Yakkity yak, don’t talk back.
20 May
(Shamelessly cross-posted nyah)
Ever since my XO laptop arrived, I’ve been tinkering with it, looking for ways to make it behave more like a traditional laptop. While the hardware on this technological marvel is neat as hell, the childlike operating system quickly grew tiresome. I looked into ways to load Ubuntu onto it, but the complexity of the process, XO’s lack of a cd drive, and small amount of storage space on the internal solid-state drive made that proposition a dicey one.
However, there is a less intensive way to make your XO grow up, one that doesn’t involve wiping out the operating system or trying to boot a second one from the flash drive: namely, you can install a new graphical interface right next to the one that already exists.
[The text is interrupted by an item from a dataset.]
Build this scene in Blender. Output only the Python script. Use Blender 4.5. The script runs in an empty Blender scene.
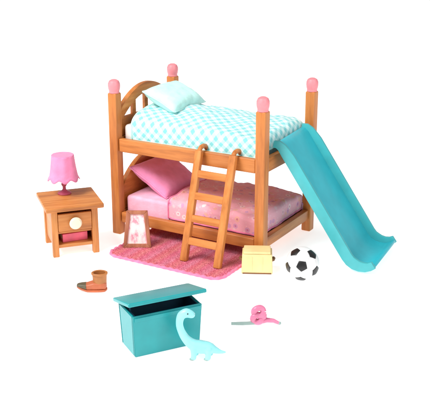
import bpy, bmesh, math, random
from mathutils import Vector, Matrix, noise
random.seed(7)
S = 0.01                      # the script is written in centimetres, the scene is in metres
SC = bpy.context.scene
COL = SC.collection
PI = math.pi
R = math.radians

# ------------------------------------------------------------------ materials
def lin(c):
    def f(v):
        v /= 255.0
        return v / 12.92 if v <= 0.04045 else ((v + 0.055) / 1.055) ** 2.4
    return (f(c[0]), f(c[1]), f(c[2]), 1.0)

class Mat:
    def __init__(self, name, rough=0.5, spec=0.4, coat=0.0):
        self.m = bpy.data.materials.new(name); self.m.use_nodes = True
        self.t = self.m.node_tree
        self.b = self.t.nodes['Principled BSDF']
        self.b.inputs['Roughness'].default_value = rough
        self.b.inputs['Specular IOR Level'].default_value = spec
        self.b.inputs['Coat Weight'].default_value = coat
        self.b.inputs['Coat Roughness'].default_value = 0.25
    def n(self, kind, **kw):
        x = self.t.nodes.new(kind)
        for k, v in kw.items(): setattr(x, k, v)
        return x
    def link(self, a, b): self.t.links.new(a, b)
    def coords(self, scale=(100, 100, 100), src='Object', rot=(0, 0, 0)):
        tc = self.n('ShaderNodeTexCoord'); mp = self.n('ShaderNodeMapping')
        mp.inputs['Scale'].default_value = scale
        mp.inputs['Rotation'].default_value = rot
        self.link(tc.outputs[src], mp.inputs['Vector'])
        return mp.outputs['Vector']
    def noise(self, vec, scale, detail=4, rough=0.55):
        x = self.n('ShaderNodeTexNoise'); x.inputs['Scale'].default_value = scale
        x.inputs['Detail'].default_value = detail; x.inputs['Roughness'].default_value = rough
        self.link(vec, x.inputs['Vector']); return x.outputs['Fac']
    def ramp(self, fac, stops, interp='LINEAR'):
        x = self.n('ShaderNodeValToRGB'); e = x.color_ramp.elements; x.color_ramp.interpolation = interp
        while len(e) < len(stops): e.new(0.5)
        for k, (p, c) in enumerate(stops): e[k].position = p; e[k].color = c if len(c) == 4 else lin(c)
        self.link(fac, x.inputs['Fac']); return x.outputs['Color']
    def mix(self, fac, a, b, mode='MIX'):
        x = self.n('ShaderNodeMix', data_type='RGBA', blend_type=mode)
        for sock, v in ((x.inputs['Factor'], fac), (x.inputs['A'], a), (x.inputs['B'], b)):
            if hasattr(v, 'is_output'): self.link(v, sock)
            elif isinstance(v, (int, float)): sock.default_value = v
            else: sock.default_value = v if len(v) == 4 else lin(v)
        return x.outputs['Result']
    def math(self, op, a, b=0.0):
        x = self.n('ShaderNodeMath', operation=op)
        for k, v in enumerate((a, b)):
            if hasattr(v, 'is_output'): self.link(v, x.inputs[k])
            else: x.inputs[k].default_value = v
        return x.outputs['Value']
    def color(self, c): self.link(c, self.b.inputs['Base Color'])
    def bump(self, h, strength=0.3, dist=0.0006):
        x = self.n('ShaderNodeBump'); x.inputs['Strength'].default_value = strength
        x.inputs['Distance'].default_value = dist
        self.link(h, x.inputs['Height']); self.link(x.outputs['Normal'], self.b.inputs['Normal'])

def wood(name, axis, dark, mid, light):
    """toy wood with the grain running along one local axis"""
    m = Mat(name, 0.42, 0.4, 0.12)
    sc = [140, 140, 140]; sc[axis] = 14
    v = m.coords(tuple(sc))
    g = m.noise(v, 1.0, 6, 0.6)
    sc2 = [30, 30, 30]; sc2[axis] = 6
    w = m.noise(m.coords(tuple(sc2)), 1.0, 2)
    c = m.ramp(g, [(0.28, dark), (0.5, mid), (0.74, light)])
    c2 = m.mix(m.math('MULTIPLY', w, 0.35), c, m.ramp(w, [(0.3, dark), (0.7, light)]))
    m.color(c2); m.bump(g, 0.25, 0.0004)
    r = m.n('ShaderNodeMapRange'); m.link(g, r.inputs['Value'])
    r.inputs['To Min'].default_value = 0.34; r.inputs['To Max'].default_value = 0.56
    m.link(r.outputs['Result'], m.b.inputs['Roughness'])
    return m.m
WD, WM, WL = (146, 78, 30), (194, 116, 52), (216, 146, 80)
WOOD = [wood('toy_wood_grain_%s' % a, k, WD, WM, WL) for k, a in enumerate('xyz')]
OAK = [wood('honey_wood_grain_%s' % a, k, (148, 82, 32), (196, 122, 58), (220, 154, 90)) for k, a in enumerate('xyz')]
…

The Xfce desktop, being very small and lightweight, is perfect for a machine like the XO, and detailed install instructions are already readily available on the web. I followed these, and had the new desktop up and running and most of my desired software installed in about an hour and a half. Yeah, most of the config has to be done from a command line, but you can cut and paste lines in from the website, and it only needs to be done once.
When I finished, I had a tiny little laptop that could pull in a wireless signal from anywhere, browse the web in Firefox, run Open Office, and play media from an SD card or USB drive. (Although I’m still looking for a media player that will play mp3’s, since Fedora, the underlying Linux operating system, apparently doesn’t include mp3 codecs on any of its media software.) All in all, I was pretty pleased with myself…
But then I heard a certain Snarky Penguin crowing about his brand new Asus Eee, a tiny, commercially available laptop similar in design to the XO… but with a much bigger internal drive.
So now I have Eee Eeenvy.
One Response for "Our Baby’s All Growed Up!"
I installed the Fluendo codecs for a friend on his XO… a bit difficult, especially because I did in the old OS. Surely there’s a package out there that you can install that includes the codecs?
That said, XFCE is a good choice. I was running Xubuntu for a while, but switched back to Ubuntu because of the lack of network support in XFCE (and I HATED KDE 4, so Kubuntu was out).